Life offers up no miracles, unfortunately, and needs assistance.
Nothing will be the same as once it was,
I tell myself. –It’s dark here on the peak, and keeps on getting
darker.
It seems I am experiencing a kind of ecstasy.
Was it sunlight on the waves that day? The night comes down.
And now the water seems remote, unreal, and perhaps it is.

excerpt from “A Distance From the Sea”
by Weldon Kees
(born February 24th, 1914 – presumed dead July 18th, 1955)

A poet, a novelist, a painter, a jazz composer, a photographer, an art critic, a radio personality and a filmmaker, Weldon Kees wore many hats. Always dapper, always daring without compromising his accessibility, he was a true mid-century Renaissance man: the twitchy post-war poster child of avant garde America.

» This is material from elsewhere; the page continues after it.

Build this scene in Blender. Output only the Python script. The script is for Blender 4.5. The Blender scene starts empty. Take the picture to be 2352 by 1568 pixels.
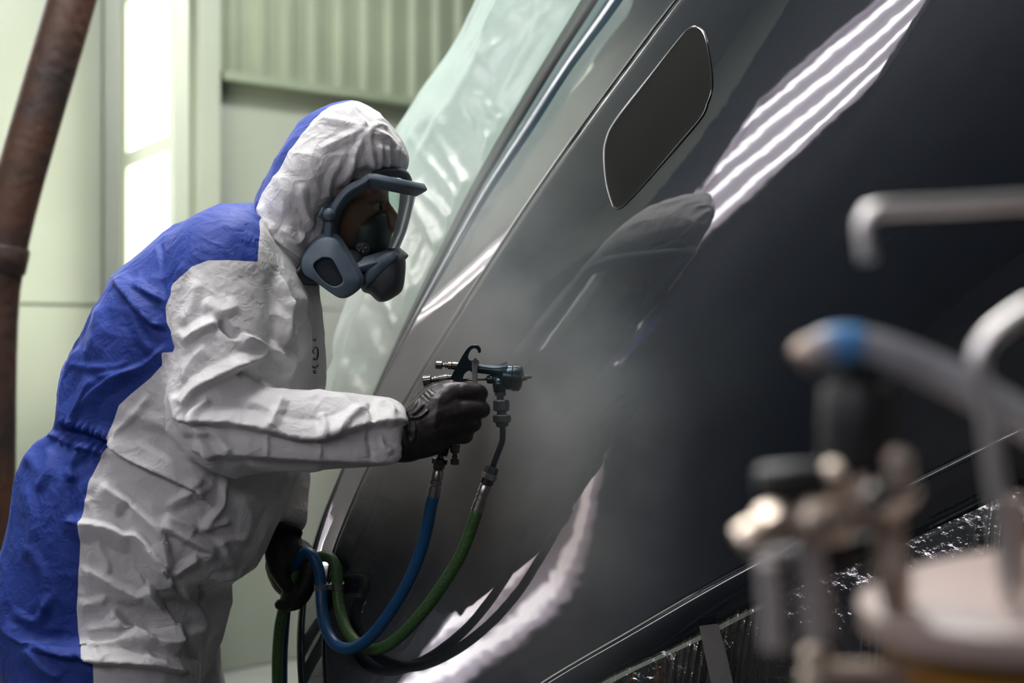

On the rare occasion that I meet folks with knowledge of Kees, it’s all I can do not to grab their ears and plant a big, wet one on ’em. Despite his brilliance and polymathic output (perhaps in part because he’s hard to pigeonhole) Kees isn’t too well known outside of a small, devout cult of literati who seem to want to keep his legacy a secret. Personally, I wish his work would receive more wide-ranging attention.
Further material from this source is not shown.